The Bank of New York’s ADR indices show how Latin equities have under-performed stocks in other emerging markets. In spite of last year’s rally, the distance between Latin America and markets in Asia and eastern Europe continued to widen. The Bank of New York’s ADR index for all emerging market ADRs doubled last year; the index of Latin ADRs rose a more modest 48%.
The Latin telecom index shows these stocks performing somewhat better, with a 68% increase in 1999. Telecom stocks – the largest and most liquid stocks on most local markets – benefited the most from the rally in the final months of the year.
Telecom stocks outperformed the broad index in Latin America as Bank of New York data shows.
The BNY Latin Telecom ADR Index began tracking the market in January 1999.
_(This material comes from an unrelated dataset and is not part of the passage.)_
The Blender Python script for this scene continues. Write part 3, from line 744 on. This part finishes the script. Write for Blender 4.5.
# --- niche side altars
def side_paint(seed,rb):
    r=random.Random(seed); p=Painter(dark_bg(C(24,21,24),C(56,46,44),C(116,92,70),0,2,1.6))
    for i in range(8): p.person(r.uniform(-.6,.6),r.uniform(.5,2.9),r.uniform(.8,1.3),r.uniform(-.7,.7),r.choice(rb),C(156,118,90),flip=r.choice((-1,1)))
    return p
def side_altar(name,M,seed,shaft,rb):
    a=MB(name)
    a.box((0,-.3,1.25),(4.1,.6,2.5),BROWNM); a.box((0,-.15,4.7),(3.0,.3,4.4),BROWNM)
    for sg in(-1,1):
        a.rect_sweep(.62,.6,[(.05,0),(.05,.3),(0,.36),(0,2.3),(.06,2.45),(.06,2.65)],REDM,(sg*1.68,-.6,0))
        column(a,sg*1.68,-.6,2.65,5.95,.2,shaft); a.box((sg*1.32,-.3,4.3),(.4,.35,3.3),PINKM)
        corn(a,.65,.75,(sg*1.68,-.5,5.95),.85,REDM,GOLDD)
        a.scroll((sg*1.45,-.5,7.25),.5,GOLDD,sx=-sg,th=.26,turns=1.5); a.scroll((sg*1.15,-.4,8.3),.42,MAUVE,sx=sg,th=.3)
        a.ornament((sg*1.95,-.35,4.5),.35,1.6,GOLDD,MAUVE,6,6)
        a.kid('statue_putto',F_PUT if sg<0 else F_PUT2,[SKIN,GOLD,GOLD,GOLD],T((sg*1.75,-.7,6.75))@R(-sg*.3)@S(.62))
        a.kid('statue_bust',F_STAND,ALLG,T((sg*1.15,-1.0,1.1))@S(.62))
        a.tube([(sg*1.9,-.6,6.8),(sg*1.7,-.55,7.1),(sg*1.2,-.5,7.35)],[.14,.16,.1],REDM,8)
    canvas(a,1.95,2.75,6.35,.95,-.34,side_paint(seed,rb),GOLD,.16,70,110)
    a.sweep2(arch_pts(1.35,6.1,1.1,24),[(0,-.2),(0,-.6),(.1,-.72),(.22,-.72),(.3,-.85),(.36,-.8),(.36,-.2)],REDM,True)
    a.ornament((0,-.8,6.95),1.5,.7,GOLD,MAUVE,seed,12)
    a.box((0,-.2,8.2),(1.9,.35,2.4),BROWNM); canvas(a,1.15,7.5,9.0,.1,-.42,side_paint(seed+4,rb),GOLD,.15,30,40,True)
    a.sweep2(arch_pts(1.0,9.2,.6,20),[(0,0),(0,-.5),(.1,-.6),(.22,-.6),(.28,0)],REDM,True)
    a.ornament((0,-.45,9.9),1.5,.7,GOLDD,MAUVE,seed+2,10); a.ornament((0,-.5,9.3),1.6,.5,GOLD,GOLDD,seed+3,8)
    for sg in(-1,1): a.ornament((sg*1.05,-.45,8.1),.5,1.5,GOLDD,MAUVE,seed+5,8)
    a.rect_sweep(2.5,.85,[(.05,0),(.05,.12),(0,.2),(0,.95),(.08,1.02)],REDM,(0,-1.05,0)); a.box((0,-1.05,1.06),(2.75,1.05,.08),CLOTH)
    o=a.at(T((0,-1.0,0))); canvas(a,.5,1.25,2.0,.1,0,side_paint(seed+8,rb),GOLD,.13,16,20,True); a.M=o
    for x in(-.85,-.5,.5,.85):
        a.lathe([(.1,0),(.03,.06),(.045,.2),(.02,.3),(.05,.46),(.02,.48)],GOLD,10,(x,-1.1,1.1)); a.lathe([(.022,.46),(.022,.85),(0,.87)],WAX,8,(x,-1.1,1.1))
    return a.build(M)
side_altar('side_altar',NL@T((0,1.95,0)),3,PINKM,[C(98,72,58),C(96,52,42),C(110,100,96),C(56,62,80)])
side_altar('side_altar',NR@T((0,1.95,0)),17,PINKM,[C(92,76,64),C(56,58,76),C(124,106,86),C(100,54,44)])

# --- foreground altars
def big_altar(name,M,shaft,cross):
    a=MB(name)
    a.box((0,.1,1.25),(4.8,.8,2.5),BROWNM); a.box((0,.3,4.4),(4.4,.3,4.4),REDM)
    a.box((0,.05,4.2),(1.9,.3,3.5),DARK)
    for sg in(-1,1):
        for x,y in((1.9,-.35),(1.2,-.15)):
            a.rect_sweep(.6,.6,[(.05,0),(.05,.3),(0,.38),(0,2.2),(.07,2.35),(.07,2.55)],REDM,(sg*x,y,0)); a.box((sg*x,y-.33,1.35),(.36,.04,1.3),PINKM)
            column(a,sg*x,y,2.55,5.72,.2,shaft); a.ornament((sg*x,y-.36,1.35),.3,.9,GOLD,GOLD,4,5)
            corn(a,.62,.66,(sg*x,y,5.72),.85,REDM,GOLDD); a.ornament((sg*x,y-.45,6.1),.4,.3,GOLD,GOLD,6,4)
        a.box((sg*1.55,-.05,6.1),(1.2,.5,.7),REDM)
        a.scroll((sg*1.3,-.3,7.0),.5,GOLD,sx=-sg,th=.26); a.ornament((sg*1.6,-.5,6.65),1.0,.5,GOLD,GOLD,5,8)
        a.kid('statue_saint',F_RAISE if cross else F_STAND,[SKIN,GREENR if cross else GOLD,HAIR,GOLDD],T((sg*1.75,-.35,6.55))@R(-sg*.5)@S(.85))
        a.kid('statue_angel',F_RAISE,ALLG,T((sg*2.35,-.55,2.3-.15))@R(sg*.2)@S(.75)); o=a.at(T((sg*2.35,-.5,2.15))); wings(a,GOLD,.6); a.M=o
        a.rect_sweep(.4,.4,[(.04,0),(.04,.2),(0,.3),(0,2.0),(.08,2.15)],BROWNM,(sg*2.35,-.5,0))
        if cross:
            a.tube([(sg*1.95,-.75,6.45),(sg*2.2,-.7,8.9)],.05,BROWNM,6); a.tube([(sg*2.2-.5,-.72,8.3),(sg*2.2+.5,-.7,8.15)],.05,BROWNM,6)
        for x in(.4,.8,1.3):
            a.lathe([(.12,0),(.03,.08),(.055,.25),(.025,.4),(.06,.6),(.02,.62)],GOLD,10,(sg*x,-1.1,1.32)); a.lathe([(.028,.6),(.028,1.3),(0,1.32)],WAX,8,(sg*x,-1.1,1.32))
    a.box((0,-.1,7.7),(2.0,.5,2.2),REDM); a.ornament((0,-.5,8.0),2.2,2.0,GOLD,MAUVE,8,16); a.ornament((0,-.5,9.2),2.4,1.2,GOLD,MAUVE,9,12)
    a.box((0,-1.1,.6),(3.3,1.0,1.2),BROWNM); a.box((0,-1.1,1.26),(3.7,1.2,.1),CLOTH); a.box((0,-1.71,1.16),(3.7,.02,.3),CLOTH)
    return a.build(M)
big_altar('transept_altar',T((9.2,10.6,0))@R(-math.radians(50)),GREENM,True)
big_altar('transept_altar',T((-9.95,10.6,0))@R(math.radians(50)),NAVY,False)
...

The importance of New York trading is likely to grow this year as more large-cap companies list in New York. Telefónica is not the only large company to close down its Latin listings. Argentina’s Pérez-Companc, the oil and gas company that accounts for one-quarter of daily turnover on the Buenos Aires market plans to list its shares in ADR form.
|
| |||||
Source: Bank of New York |
The Decade of Recovery
In Latin America, the 1990s now are considered a decade of recovery from the ‘lost decade’ of inflation and slow growth during the 1980s.
Experience proved then that heavy inflation slows growth, while the 1990s have shown that low inflation is a necessary if not sufficient factor for sustained economic growth.
Economic growth certainly picked up in Latin countries during the last 10 years as inflation for the region dropped to below 10% last year from 660% in 1990. Latin America managed to post positive GDP growth throughout the decade, although output rose just 0.3% last year. The weak performance in 1999 was due to recession in Brazil, Argentina and Chile.
Latin America’s economies grew by an accumulated 40% during the 1990s, which should also have led to a substantial increase in incomes. However, as the chart shows, income growth and economic performance are not always closely correlated. Per capita GDP rose just 20% in the 1990s. Indeed, per capita growth actually went into reverse last year, according to estimates. Brazil had the worst performance over the decade, during which it was able to raise GDP per capita by little more than 3%, while Chile did the best with an accumulated increase of almost 80%.
Credit Suisse First Boston, the New York investment bank, expects regional GDP to continue growing this year and next with an average expansion of about 4.2% for the region’s six largest economies. The bank expects per capita GDP to rise by an average 4.6% over the same period. CSFB’s economists expect Venezuela to grow the most. They forecast GDP growth of nearly 17% in Venezuela and a 15% rise in GDP per head in 2000-2001.